→ The task
Only the lines from the one containing "The Blender Python" down to the one containing "grey concrete wall" should be printed, exactly as they stand, ends included.

[Scene script records]
━━━━━━━━━━━━━━━━━━━━━━━━━━━━━━

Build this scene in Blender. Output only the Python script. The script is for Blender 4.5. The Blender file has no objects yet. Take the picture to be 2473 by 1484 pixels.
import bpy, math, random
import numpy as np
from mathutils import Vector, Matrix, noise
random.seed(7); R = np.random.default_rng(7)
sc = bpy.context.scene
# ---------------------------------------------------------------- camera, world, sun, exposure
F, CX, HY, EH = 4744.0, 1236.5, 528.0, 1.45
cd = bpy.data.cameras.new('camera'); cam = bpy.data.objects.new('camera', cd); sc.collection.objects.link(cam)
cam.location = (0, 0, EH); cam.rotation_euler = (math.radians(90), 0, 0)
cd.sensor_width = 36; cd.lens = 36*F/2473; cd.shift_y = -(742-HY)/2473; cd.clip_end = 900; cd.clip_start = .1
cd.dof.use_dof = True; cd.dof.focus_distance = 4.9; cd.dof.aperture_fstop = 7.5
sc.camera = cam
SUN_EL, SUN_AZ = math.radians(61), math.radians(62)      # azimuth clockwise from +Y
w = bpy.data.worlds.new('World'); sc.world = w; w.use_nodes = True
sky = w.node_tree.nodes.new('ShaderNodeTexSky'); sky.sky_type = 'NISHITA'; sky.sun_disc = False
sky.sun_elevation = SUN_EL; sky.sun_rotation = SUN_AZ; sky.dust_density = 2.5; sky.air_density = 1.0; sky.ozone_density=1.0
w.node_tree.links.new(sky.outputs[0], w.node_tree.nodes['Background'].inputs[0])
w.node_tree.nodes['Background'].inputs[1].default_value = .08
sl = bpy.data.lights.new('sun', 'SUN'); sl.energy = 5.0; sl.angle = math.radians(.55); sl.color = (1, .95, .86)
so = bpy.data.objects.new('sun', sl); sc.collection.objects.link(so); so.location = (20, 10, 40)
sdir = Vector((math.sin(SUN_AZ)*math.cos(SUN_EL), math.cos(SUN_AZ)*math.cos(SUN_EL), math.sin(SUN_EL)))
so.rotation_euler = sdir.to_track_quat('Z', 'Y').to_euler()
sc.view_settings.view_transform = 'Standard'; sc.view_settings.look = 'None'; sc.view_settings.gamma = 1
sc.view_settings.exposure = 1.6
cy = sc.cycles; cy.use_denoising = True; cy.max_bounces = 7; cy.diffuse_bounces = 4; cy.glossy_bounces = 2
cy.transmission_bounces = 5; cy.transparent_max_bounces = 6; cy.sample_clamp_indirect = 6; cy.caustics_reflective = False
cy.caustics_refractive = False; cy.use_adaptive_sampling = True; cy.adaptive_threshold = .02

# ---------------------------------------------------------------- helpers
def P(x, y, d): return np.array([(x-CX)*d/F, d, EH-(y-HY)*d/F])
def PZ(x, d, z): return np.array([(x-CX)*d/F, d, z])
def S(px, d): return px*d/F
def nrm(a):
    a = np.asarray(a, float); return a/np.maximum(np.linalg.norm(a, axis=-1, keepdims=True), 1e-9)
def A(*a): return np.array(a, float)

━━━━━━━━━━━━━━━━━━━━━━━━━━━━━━

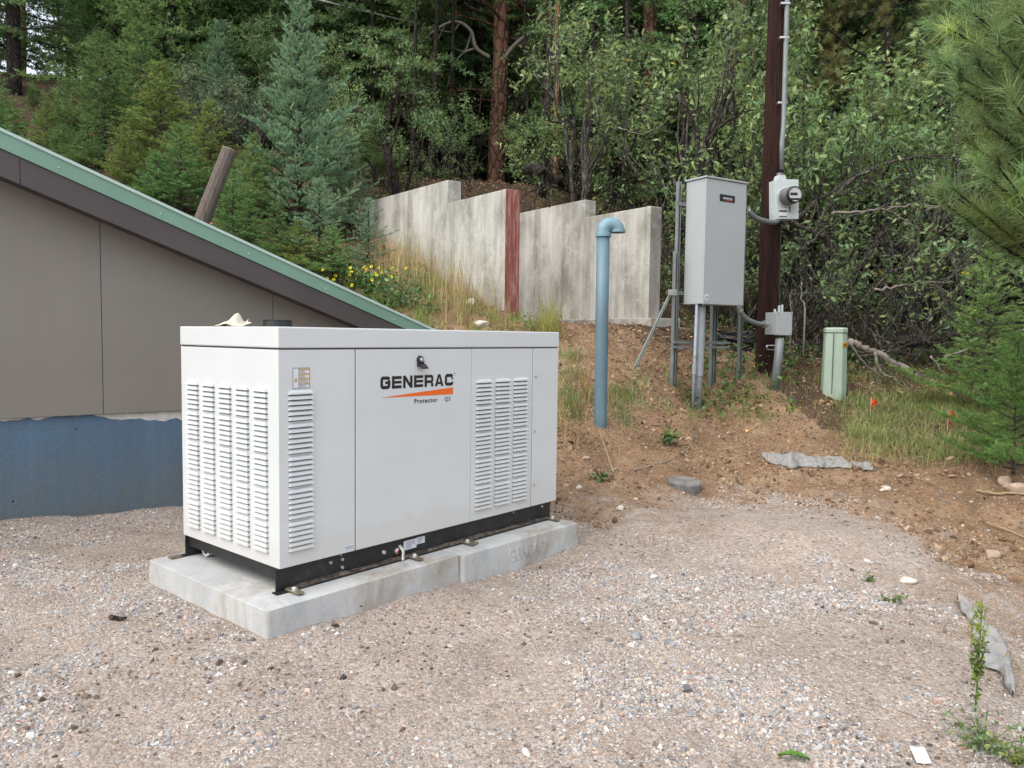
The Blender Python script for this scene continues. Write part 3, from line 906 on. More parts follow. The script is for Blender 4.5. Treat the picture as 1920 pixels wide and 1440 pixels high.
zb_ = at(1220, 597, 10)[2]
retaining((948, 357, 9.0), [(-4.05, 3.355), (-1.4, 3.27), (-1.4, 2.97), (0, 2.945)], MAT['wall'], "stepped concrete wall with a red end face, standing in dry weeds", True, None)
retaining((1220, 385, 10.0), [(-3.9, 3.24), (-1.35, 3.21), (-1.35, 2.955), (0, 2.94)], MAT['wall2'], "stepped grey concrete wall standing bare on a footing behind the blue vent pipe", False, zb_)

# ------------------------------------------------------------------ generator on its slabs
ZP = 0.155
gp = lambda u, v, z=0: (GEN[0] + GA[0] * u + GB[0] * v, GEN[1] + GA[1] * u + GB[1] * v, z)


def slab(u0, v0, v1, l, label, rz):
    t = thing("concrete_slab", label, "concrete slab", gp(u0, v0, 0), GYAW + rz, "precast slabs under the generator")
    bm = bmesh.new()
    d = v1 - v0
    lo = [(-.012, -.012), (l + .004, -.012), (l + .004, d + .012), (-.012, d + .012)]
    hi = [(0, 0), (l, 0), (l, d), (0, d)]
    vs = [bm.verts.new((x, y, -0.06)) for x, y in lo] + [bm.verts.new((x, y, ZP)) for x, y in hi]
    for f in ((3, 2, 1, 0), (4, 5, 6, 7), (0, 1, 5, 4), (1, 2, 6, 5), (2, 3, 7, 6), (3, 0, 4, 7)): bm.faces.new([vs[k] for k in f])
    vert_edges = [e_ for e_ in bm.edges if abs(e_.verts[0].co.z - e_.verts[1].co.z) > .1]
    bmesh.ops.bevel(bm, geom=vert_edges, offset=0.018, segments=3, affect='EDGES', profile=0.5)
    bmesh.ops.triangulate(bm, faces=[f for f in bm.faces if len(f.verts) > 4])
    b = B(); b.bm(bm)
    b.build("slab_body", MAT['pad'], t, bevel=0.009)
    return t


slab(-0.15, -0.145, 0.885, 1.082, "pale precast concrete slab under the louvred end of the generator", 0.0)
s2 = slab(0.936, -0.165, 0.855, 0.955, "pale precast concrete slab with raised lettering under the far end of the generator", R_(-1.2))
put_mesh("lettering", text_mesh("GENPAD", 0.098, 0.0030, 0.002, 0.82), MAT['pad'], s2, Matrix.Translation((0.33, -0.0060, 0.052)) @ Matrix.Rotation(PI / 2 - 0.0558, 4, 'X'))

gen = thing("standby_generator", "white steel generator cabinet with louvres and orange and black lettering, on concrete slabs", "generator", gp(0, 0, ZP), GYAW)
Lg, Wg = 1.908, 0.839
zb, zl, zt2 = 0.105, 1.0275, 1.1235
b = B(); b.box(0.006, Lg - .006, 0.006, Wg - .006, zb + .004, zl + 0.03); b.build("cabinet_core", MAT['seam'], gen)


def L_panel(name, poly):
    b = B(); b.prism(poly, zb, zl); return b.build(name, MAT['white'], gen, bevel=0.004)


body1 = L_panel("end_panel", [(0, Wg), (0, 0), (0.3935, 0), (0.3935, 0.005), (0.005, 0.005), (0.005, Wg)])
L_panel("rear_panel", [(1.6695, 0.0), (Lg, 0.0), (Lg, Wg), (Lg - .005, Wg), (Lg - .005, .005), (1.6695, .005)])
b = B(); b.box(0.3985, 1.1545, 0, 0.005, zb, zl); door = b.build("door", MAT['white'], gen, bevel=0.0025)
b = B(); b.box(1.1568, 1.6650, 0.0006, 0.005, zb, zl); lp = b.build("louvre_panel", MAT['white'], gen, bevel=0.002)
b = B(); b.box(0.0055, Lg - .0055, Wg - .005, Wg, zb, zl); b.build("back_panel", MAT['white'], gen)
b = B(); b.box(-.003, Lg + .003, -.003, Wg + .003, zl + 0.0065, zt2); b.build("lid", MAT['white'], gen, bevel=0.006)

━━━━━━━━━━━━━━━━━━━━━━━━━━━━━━

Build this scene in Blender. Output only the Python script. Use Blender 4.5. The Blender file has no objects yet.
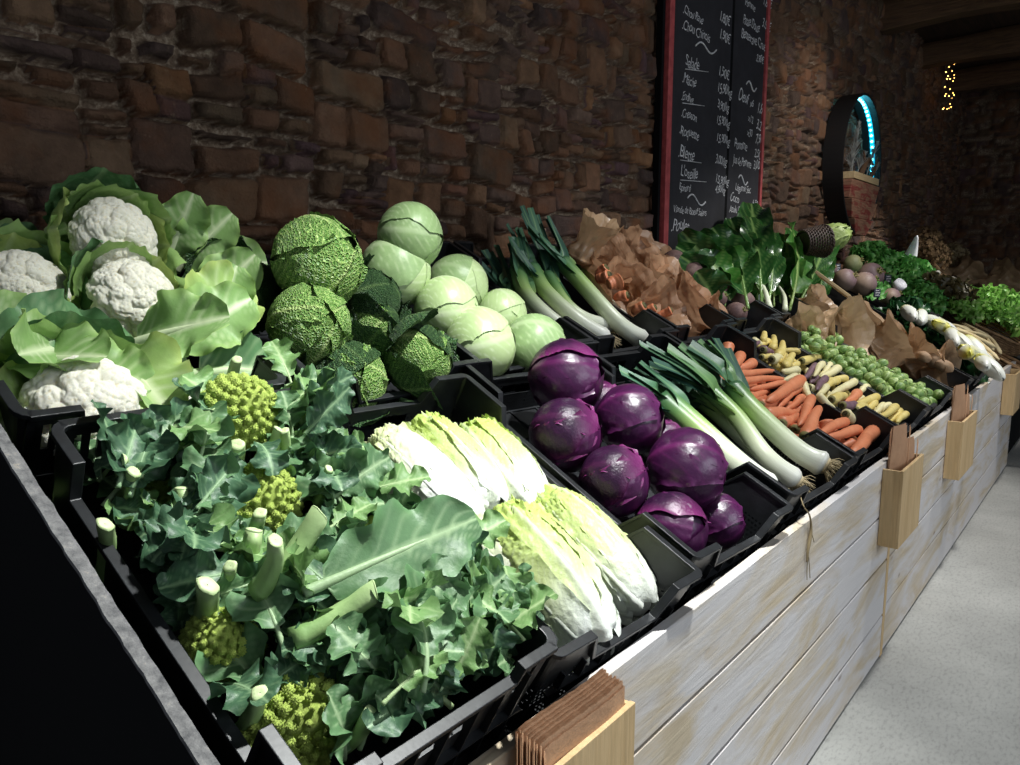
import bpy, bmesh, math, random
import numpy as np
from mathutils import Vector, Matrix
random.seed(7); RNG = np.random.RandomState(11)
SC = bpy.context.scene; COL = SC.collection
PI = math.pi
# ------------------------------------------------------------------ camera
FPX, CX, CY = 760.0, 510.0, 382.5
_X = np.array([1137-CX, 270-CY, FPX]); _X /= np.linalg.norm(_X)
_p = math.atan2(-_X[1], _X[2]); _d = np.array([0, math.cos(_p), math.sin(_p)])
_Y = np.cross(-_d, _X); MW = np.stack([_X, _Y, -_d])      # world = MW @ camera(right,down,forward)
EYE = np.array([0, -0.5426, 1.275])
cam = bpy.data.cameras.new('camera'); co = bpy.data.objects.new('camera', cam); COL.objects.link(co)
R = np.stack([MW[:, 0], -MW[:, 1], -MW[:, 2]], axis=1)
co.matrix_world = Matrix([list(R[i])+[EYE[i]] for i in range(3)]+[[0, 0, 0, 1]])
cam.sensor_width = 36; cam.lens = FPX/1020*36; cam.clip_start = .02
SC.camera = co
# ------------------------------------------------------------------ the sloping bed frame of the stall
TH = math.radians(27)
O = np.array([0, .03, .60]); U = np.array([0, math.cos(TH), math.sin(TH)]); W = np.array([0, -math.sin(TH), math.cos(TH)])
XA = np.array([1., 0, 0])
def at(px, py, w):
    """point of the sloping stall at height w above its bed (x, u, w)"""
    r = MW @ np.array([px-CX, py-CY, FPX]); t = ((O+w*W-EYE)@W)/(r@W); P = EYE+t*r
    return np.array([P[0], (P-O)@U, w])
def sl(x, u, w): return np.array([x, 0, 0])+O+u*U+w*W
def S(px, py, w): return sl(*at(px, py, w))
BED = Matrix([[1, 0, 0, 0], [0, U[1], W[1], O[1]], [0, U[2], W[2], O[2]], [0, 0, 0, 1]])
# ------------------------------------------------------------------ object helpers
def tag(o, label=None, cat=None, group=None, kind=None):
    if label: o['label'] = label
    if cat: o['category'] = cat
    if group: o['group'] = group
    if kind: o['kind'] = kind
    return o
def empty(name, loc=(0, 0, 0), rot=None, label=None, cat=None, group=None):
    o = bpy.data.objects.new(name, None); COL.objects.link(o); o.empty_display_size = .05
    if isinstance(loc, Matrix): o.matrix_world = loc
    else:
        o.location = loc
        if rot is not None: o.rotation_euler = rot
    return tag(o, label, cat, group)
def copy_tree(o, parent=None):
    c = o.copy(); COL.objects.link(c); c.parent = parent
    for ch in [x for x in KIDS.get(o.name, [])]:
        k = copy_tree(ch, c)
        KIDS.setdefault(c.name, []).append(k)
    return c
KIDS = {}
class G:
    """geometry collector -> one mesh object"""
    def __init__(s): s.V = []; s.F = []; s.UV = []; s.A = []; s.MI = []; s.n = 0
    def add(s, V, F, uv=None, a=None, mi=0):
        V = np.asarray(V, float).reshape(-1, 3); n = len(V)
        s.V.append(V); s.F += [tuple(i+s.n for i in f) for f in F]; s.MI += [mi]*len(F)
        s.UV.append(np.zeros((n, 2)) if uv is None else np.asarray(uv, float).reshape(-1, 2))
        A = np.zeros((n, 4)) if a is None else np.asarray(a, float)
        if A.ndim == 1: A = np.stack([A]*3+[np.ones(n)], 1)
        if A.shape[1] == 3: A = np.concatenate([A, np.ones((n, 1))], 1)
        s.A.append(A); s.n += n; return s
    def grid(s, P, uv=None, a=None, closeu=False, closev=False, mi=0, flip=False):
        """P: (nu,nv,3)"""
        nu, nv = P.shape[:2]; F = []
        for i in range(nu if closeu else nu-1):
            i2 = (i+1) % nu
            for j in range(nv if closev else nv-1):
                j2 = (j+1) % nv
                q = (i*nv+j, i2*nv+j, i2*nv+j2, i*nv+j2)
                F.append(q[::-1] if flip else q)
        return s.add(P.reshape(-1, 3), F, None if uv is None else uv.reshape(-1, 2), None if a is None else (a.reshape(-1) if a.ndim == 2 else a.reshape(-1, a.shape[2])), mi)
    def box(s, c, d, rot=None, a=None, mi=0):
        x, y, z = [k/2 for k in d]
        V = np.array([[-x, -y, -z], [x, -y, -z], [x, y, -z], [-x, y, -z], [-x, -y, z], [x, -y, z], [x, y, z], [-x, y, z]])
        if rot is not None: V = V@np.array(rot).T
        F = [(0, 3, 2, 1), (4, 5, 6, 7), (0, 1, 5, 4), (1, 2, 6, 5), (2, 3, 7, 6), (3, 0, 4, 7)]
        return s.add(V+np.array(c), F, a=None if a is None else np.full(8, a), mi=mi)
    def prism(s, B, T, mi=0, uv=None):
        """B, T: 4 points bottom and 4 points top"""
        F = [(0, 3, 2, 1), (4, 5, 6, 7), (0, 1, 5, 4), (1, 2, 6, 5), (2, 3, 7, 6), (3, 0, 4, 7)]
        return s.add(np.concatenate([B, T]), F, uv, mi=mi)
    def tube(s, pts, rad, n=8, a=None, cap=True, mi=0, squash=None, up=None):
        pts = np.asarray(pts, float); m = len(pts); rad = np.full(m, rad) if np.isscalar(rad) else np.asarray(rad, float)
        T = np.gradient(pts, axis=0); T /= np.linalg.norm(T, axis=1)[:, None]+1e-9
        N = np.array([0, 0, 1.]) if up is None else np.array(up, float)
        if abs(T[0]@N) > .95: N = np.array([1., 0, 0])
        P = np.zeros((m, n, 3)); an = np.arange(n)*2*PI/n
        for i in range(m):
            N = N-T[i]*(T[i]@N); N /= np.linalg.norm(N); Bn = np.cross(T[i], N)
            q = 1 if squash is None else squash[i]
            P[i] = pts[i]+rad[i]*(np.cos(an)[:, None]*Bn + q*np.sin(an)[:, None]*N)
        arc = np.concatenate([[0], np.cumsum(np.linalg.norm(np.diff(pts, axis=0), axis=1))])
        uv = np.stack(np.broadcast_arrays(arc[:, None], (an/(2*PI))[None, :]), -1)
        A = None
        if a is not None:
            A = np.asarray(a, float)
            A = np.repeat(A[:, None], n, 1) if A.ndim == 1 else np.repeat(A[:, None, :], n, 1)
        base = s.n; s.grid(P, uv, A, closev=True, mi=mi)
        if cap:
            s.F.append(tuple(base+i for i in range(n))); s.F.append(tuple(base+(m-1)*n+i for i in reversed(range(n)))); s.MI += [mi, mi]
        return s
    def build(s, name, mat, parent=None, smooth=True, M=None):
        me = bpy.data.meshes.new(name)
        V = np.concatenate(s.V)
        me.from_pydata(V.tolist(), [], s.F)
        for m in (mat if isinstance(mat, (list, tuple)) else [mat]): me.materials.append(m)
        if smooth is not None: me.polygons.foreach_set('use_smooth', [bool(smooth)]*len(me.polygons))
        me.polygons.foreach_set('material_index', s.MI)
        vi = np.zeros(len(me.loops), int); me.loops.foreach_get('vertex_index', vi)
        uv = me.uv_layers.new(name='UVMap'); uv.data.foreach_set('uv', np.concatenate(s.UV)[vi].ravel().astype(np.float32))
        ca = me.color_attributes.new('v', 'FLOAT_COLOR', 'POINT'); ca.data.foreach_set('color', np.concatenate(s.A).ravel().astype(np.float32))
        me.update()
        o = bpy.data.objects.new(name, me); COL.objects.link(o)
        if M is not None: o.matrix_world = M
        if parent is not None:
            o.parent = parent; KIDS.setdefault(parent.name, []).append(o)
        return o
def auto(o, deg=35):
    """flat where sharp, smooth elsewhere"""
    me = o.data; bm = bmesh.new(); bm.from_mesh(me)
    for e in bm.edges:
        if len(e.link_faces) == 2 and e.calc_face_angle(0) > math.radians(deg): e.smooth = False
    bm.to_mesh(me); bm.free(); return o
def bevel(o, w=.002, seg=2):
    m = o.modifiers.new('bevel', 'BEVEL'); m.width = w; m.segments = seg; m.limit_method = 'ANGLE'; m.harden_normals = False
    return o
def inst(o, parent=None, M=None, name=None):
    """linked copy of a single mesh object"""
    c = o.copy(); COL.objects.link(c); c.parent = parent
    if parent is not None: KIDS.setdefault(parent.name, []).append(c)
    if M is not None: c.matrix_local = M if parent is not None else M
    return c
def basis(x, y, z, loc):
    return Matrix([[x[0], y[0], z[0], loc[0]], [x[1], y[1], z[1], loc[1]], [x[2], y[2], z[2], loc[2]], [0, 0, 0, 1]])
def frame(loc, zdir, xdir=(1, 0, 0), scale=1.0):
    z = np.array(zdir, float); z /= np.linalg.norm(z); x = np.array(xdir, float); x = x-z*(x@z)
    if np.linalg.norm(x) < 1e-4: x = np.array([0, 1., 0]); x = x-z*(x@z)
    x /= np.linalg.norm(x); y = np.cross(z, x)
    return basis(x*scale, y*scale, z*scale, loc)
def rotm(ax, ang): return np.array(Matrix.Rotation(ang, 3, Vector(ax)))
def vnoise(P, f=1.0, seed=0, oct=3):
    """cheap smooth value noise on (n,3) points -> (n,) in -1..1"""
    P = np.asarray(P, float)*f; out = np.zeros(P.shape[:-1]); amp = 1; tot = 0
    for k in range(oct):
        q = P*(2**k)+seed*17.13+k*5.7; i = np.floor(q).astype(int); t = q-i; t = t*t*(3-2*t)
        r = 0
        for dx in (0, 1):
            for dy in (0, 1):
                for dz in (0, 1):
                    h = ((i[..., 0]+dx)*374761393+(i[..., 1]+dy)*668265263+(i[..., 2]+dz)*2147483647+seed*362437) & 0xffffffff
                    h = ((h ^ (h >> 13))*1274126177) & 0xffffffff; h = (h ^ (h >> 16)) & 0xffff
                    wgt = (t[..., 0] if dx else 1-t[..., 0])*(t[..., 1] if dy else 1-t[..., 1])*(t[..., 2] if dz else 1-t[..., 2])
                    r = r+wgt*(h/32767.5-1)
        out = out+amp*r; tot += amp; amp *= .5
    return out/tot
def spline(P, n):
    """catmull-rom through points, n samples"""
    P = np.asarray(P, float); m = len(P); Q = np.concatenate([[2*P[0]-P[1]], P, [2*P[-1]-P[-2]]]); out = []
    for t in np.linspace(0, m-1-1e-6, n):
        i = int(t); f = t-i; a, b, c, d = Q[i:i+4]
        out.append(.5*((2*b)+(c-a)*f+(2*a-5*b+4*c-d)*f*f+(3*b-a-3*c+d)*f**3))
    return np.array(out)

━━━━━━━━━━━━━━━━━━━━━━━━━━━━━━

→ Expected output
The Blender Python script for this scene continues. Write part 3, from line 906 on. More parts follow. The script is for Blender 4.5. Treat the picture as 1920 pixels wide and 1440 pixels high.
zb_ = at(1220, 597, 10)[2]
retaining((948, 357, 9.0), [(-4.05, 3.355), (-1.4, 3.27), (-1.4, 2.97), (0, 2.945)], MAT['wall'], "stepped concrete wall with a red end face, standing in dry weeds", True, None)
retaining((1220, 385, 10.0), [(-3.9, 3.24), (-1.35, 3.21), (-1.35, 2.955), (0, 2.94)], MAT['wall2'], "stepped grey concrete wall standing bare on a footing behind the blue vent pipe", False, zb_)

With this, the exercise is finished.